貫禄


 『近頃の政治家は貫禄が無い、とよく聞くが、もっともなこと、当たり前のことでは無いか。貫禄のつく経験をまったくしていないからだ。楽だけしてきた政治家に貫禄は無理。無い物ねだりである。』と、私の愛読しているブログにありました。「貫禄」を、goo辞書でみますと、『からだつきや態度などから感じる人間的重みや風格。身に備わった威厳。「―がつく」「―がある」「―十分だ」』とあります。なぜ、最近の政治家は、そうなのかといいますと、この方は、『貫禄がつく経験をしていないからだ!』と結論しています。「塗炭の苦しみ」という言葉があります。これは、「ことわざ図書館」によりますと、『非常に苦しいこと。 大変な困難の中にあること。 塗は泥の意で、炭は火の意。 泥にまみれ火に焼かれるようなひどい苦しみから。 』とあります。あまりにも恵まれすぎて、冷水をくぐるような苦難の体験を通ったことがない、すなわち途端の苦しみをなめたことがないと、人に、「貫禄」が備わらないようです。

 これは、政治家だけに限られたことではありません。人としての重みが欠けているのが、現代人の一つの傾向、特徴なのかも知れません。風貌とか顔つきが、いかつくて怖そうだから貫禄があるのではありません。それは、ただ格好を付けていて、貫禄があるかのように振舞っているだけなのです。生活を通して、これは自然に身につく風格に違いありません。潤沢に物が備えられ、たらふく食べ、高等教育も当然のように受け、衣食住で苦しんだ経験がない人には、やはり貫禄がつかないのかも知れません。

 明治の軍人に乃木希典がいました。この方は、講談や浪曲でも語られるほどに、人間味、人情味のある人だったようです。東屋三楽という浪曲師が、「乃木将軍と太平」という演題の浪花節を語っています。信州の塩尻から出てきた太平(たへい)が、にわか雨の中で、乃木将軍に傘に入れてもらいながら宿に着くのです。このまま別れては申し訳ないと、一緒にお茶を飲もうと誘います。その誘いに応えて二人は、暫くの交わりを太平の投宿先で持ちます。

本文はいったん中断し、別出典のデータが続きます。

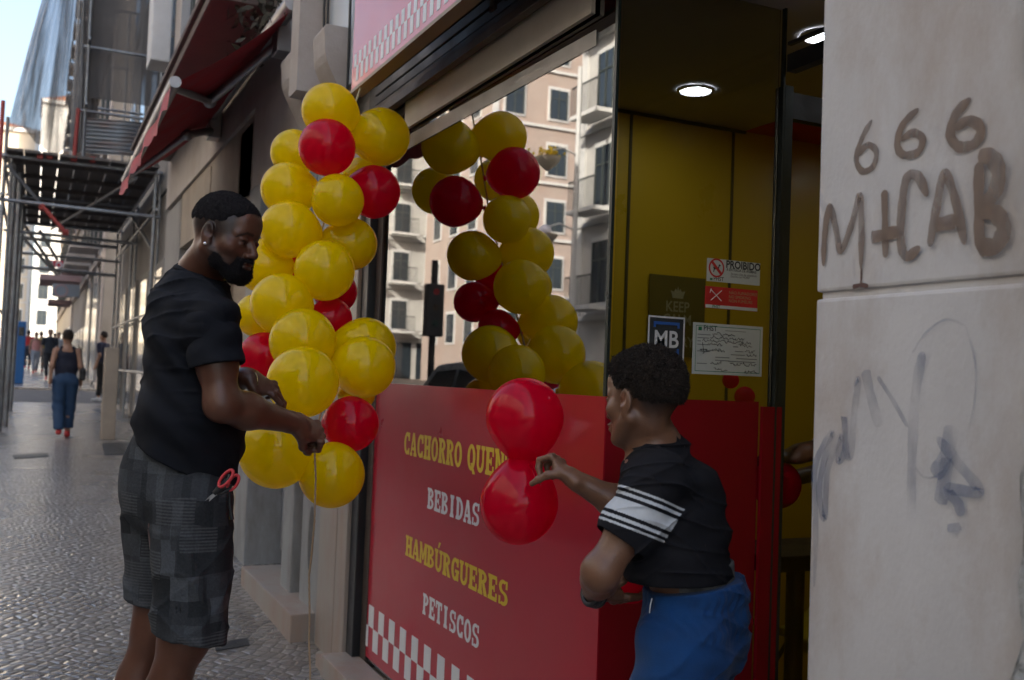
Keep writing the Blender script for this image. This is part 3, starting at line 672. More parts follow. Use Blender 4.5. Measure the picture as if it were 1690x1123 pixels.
# stone corbels, raised slabs and cables on the upper wall
def corbel(px, py, w_):
    p = onx(px, py, 1.34); mm = MB(); y0, z0 = p[1], p[2]
    prof = [(1.345, .34), (1.21, .34), (1.20, .32), (1.205, .28)]+[(1.21+.135*math.sin(t)**1.5, .20-.34*(t/1.571)) for t in np.linspace(0, 1.571, 10)]
    mm.prism([(x, y0-w_/2, z0+z) for x, z in prof], (0, w_, 0)); mm.build('corbel', M['stone'], N1)
corbel(508, 195, .26); corbel(566, 168, .22)
mm = MB(); p = onx(515, 120, 1.3); mm.box((1.20, p[1]-.08, 2.98), (1.345, p[1]+.10, 3.62)); mm.build('console', M['stone'], N1)
p0 = onx(545, 130, 1.33); mm = MB(); mm.box((1.325, p0[1]-.62, 2.88), (1.345, p0[1]+.05, 4.4)); mm.build('pale_panel', mk('pale_blue_grey_panel', (.52, .56, .60), .35, .04, 1), N1)
for px in (537, 541, 578):
    p = onx(px, 60, 1.32); mm = MB(); zz = np.linspace(2.95 if px < 570 else 2.85, 6, 14); mm.tube([(1.315+.006*math.sin(z*5), p[1]+.015*math.sin(z*3+px), z) for z in zz], .007, 6); mm.build('cable', M['black'], N1)
pn = onx(487, 95, 1.335)
npl = MB(); npl.box((1.325, pn[1]-.10, pn[2]-.075), (1.338, pn[1]+.10, pn[2]+.085), .003); npo = npl.build('number_plate', mk('grey_green_plate', (.09, .12, .10), .4), N1)

def text_mesh(name, txt, size, mat, parent, origin, right, up, bold=0.0, align='LEFT', off=0.0, sx=1.0, shear=0):
    cu = bpy.data.curves.new(name, 'FONT'); cu.body = txt; cu.size = size; cu.offset = bold; cu.align_x = align; cu.resolution_u = 3; cu.shear = shear
    ob = bpy.data.objects.new(name, cu); COL.objects.link(ob); dg = bpy.context.evaluated_depsgraph_get(); me = bpy.data.meshes.new_from_object(ob.evaluated_get(dg)); COL.objects.unlink(ob); bpy.data.objects.remove(ob)
    right = nrm(right); up = nrm(up); n = np.cross(right, up)
    wp = np.zeros(3); q = parent
    while q is not None: wp = wp+np.array(q.location); q = q.parent
    o = np.array(origin, float)-wp
    for v in me.vertices: v.co = Vector(o+right*v.co.x*sx+up*v.co.y+n*off)
    me.name = name; me.materials.clear(); me.materials.append(mat); return link(name, me, parent)
text_mesh('numerals', '28', .15, M['white'], npo, (1.323, pn[1]+.085, pn[2]-.05), (0, -1, 0), (0, 0, 1), .004)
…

自分の身の上を語る中で、長男は旅順の戦で戦死、次男は武勲を上げて〈金鵄勲章〉を貰って、今は退役し塩尻にいること、三男は近衛兵として「近衛連隊(天皇を警護するへ舞台)」で軍務についており、その三男の招きで上京し、面会に来たと告げます。帰りには、お国自慢の栗羊羹を、奥様にと土産にして手渡すのです。

 この太平は、それとは気づかずに乃木将軍(この時には退役して、学習院の院長をしていたのですが)に、このように軽口を叩くのです。『似てる!』と思いながら、太平には見破れないほど、乃木大将が謙遜な方だったからでしょうか。この前日には、名だたる大将の家を見学するのですが、乃木将軍の住まいに驚いています。あまりにも相応しからぬ、お粗末な〈おんぼろ屋敷〉住まいだったからです。帰国の後に、天皇に報告するための參内(さんだい)の折、他の武勲を上げた大将たちは馬車仕立てでしたが、乃木将軍は、愛馬の背に一人で皇居に参ったのです。『手柄を上げたのは私だけではない!』と言って、命を任せ従軍した軍馬にも功があったとして、『誉れを半分やりたい!』と、愛馬もろともに参内したのです。

 太平と別れて、家に帰った大将は、書生を遣わして自分の家に太平を招きます。あの話し相手が、自分の息子が出陣し戦死したときの将軍、乃木大将だとわかった太平は、彼は恐縮しながら、その家を訪ねるのです。乃木将軍もまた、二人の息子を、その時の戦で失っていたのです。将軍は、時間があれば戦死者の遺族を訪問し、『乃木があなた方の子弟を殺したにほかならず、その罪は割腹してでも謝罪すべきですが、今はまだ死すべき時ではないので、他日、私が一命を国に捧げるときもあるでしょうから、そのとき乃木が謝罪したものと思って下さい。 』と、語ってていたそうです。

 明治期の大人の男子の身長(17歳男子ー明治33年・158cm、平成17年・171cm)に比べても、この乃木将軍は短躯な人だったそうです。目も不自由で、住む家も粗末で、人柄が謙遜でしたが、威厳に満ち、〈貫禄〉の十二分な人だったと語り継がれています。困難や失敗や挫折を厭わずに、命がけで雄々しく生きるならば、二十一世紀の男子でも、この〈貫禄〉を身につけることができるに違いありません。私は、口ひげを三度ほど生やしたことがありましたが、童顔はどんなことをしても駄目でした。それでも、『もう少し〈貫禄〉がついたらいいのだが!』と願う、晴天の秋の午後であります。